> WHAT THE TASK ASKS
Print verbatim the opening line of the material and every subsequent line through the one containing "5.5, (0.95, 0.98, 1.0), 0.024, 58, 1.0)".

____________________

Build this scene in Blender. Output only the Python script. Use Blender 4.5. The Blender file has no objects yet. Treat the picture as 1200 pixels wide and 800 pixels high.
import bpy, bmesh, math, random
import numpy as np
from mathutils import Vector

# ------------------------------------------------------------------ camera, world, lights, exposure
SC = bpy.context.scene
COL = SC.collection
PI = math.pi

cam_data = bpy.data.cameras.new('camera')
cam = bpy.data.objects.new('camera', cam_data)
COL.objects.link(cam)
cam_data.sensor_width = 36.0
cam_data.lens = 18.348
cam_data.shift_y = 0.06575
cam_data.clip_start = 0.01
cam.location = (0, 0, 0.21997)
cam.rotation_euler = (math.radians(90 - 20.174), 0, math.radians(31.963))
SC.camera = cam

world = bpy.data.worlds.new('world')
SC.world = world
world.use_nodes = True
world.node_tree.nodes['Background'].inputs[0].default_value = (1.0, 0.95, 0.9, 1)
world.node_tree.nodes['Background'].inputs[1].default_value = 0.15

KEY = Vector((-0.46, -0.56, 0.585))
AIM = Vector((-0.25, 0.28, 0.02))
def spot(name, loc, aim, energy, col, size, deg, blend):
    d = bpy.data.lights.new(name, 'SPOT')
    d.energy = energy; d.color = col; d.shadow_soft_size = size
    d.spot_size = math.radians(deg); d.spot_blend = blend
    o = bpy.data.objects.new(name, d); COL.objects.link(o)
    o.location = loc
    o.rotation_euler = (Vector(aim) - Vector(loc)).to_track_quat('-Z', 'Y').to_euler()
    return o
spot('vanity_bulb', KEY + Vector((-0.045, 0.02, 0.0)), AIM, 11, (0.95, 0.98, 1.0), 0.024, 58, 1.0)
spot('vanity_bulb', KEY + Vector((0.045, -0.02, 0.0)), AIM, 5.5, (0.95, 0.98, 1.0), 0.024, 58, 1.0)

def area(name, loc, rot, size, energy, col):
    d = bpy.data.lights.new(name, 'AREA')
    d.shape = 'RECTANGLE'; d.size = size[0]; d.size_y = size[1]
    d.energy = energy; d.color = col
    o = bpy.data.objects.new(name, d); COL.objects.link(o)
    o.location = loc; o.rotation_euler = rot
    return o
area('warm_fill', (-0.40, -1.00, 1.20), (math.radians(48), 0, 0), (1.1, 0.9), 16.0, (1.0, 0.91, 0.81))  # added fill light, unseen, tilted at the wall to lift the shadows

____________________

> EXERCISE OUTPUT
Build this scene in Blender. Output only the Python script. Use Blender 4.5. The Blender file has no objects yet. Treat the picture as 1200 pixels wide and 800 pixels high.
import bpy, bmesh, math, random
import numpy as np
from mathutils import Vector

# ------------------------------------------------------------------ camera, world, lights, exposure
SC = bpy.context.scene
COL = SC.collection
PI = math.pi

cam_data = bpy.data.cameras.new('camera')
cam = bpy.data.objects.new('camera', cam_data)
COL.objects.link(cam)
cam_data.sensor_width = 36.0
cam_data.lens = 18.348
cam_data.shift_y = 0.06575
cam_data.clip_start = 0.01
cam.location = (0, 0, 0.21997)
cam.rotation_euler = (math.radians(90 - 20.174), 0, math.radians(31.963))
SC.camera = cam

world = bpy.data.worlds.new('world')
SC.world = world
world.use_nodes = True
world.node_tree.nodes['Background'].inputs[0].default_value = (1.0, 0.95, 0.9, 1)
world.node_tree.nodes['Background'].inputs[1].default_value = 0.15

KEY = Vector((-0.46, -0.56, 0.585))
AIM = Vector((-0.25, 0.28, 0.02))
def spot(name, loc, aim, energy, col, size, deg, blend):
    d = bpy.data.lights.new(name, 'SPOT')
    d.energy = energy; d.color = col; d.shadow_soft_size = size
    d.spot_size = math.radians(deg); d.spot_blend = blend
    o = bpy.data.objects.new(name, d); COL.objects.link(o)
    o.location = loc
    o.rotation_euler = (Vector(aim) - Vector(loc)).to_track_quat('-Z', 'Y').to_euler()
    return o
spot('vanity_bulb', KEY + Vector((-0.045, 0.02, 0.0)), AIM, 11, (0.95, 0.98, 1.0), 0.024, 58, 1.0)
spot('vanity_bulb', KEY + Vector((0.045, -0.02, 0.0)), AIM, 5.5, (0.95, 0.98, 1.0), 0.024, 58, 1.0)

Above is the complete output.